Hi. Our experiences overlap a bit. At the age of 19 I also took off on an adventure - driving 10,000 miles across the U.S. - and at 20 I started hitch-hiking around Europe with my hippie boyfriend, then settling down in France to earn some college credits. Still can't believe my parents not only allowed these adventures but paid for them. I think my mom would have said no but my dad, a child psychologist no less, was a big believer in independence. Wheee!
And ever since, I've remembered those travels as the greatest learning experiences of my life.

Alice said...

Your travelling days were 40 years ago when it was less common but probably safer than it is today. I can relate to your mother's feelings through my experience of having ShellyC overseas for 12 years (6 of them married), and Tanya for 7 years. Between them they worked and roamed through Britain, Canada, USA, Mexico, Europe, Central America, Africa and South Africa, and it was still before emails, mobiles or low phone rates. One 30-minute call to Tanya in Mexico cost me $95.
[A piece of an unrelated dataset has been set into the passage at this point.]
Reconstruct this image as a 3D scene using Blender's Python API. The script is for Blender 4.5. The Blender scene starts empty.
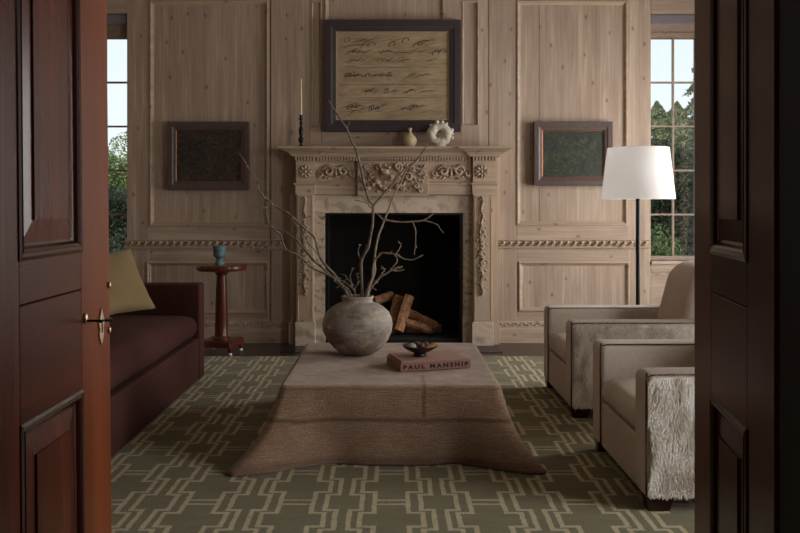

It was hard to see them leave home and go so far away, but I was very proud of them for doing so. It wasn't always easy for them, and there were odd times when they weren't even happy (which upset me more than anything else).
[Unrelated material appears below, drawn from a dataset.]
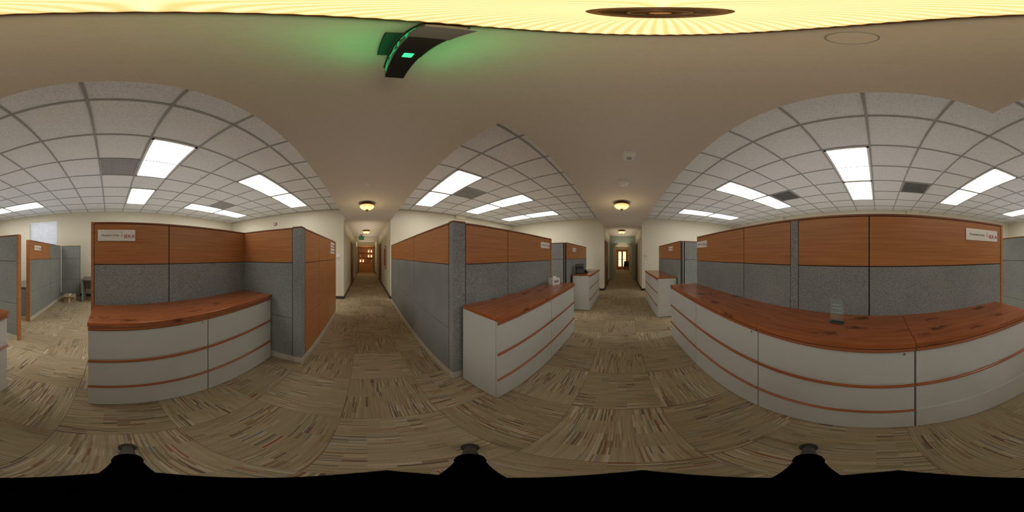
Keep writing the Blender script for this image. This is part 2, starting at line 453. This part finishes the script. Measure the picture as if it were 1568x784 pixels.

When Tanya was in Central America it would sometimes be weeks between letters or any contact. Friends used to ask, "Don't you worry about her?" I said, "Of course, I'm concerned for her welfare and happiness but I have to accept that this is what she wants to do, and if anything should happen to her, it may be weeks before I find out." Fortunately, nothing drastic happened to either of them (no, Marcel isn't drastic!) and they eventually came home safe and sound.

I know that they also regard those years and experiences as being amongst the best in their lives.

Val said...

That seems to be a common description of this experience: "amongst the best in their lives", "greatest learning experience of my life And I'd also say "once in a lifetime", because rarely can people repeat that experience of roaming around like that, totally free.

Parents are also once in a lifetime, and it is important to appreciate them - mine made it pretty easy to do so.

Sonia said...

Lovely memories, too. Yes, your Mom looks a great inspiration for you, Val.

Love the photo!

Tanya said...

Yes, Alice has it pretty much right. If your boys do go travelling though, my advice is not to ask too many questions - the answers may not be what you want to hear... oh the things I shall never tell my mother :)

Alice said...

Tanya - WHAT THINGS??????

Sharon said...

My daughter and her husband are in the air as I write this returning home from six week travelling overseas... Yes it is so different to our day... Two nights ago we saw and interacted with them through the marvel of web cam and a internet cafe with only a few seconds time delay... Here we were in Australia and they in Poland... This is when I like this technology... But did I worry any less - possible not!!!!!

jellyhead said...

I've been reading through your last few posts, Val, and really enjoying them. You express yourself so well.

I love the photo of you and your mother having tea - looks like fun!

Lingerie Lady said...

Hi Val - thanks for visiting my blog! I have been browsing around yours and look forward to reading more.

:)

Val said...

Tanya and Alice - this could get interesting. We are agog at what might be revealed!

Yep, that's Mom and me doing the mother-daughter thing at a cute cottage turned tea rooms, on a trip to California a couple of years ago.

Stuart said...

Well done Val for continuing the conversation. There always seems to be so much more depth to a person's life than what we usually like to give away. Thanks for being so candid - it was great to hear.

Sonia said...

Hi Val, me again.
Thank you for your comment on my page! Yes, this trunk of Cajeput is so soft to the touch, like the softest of leathers! Looks like cork, too. I will put this information on "Beautiful Tree Trunks" post.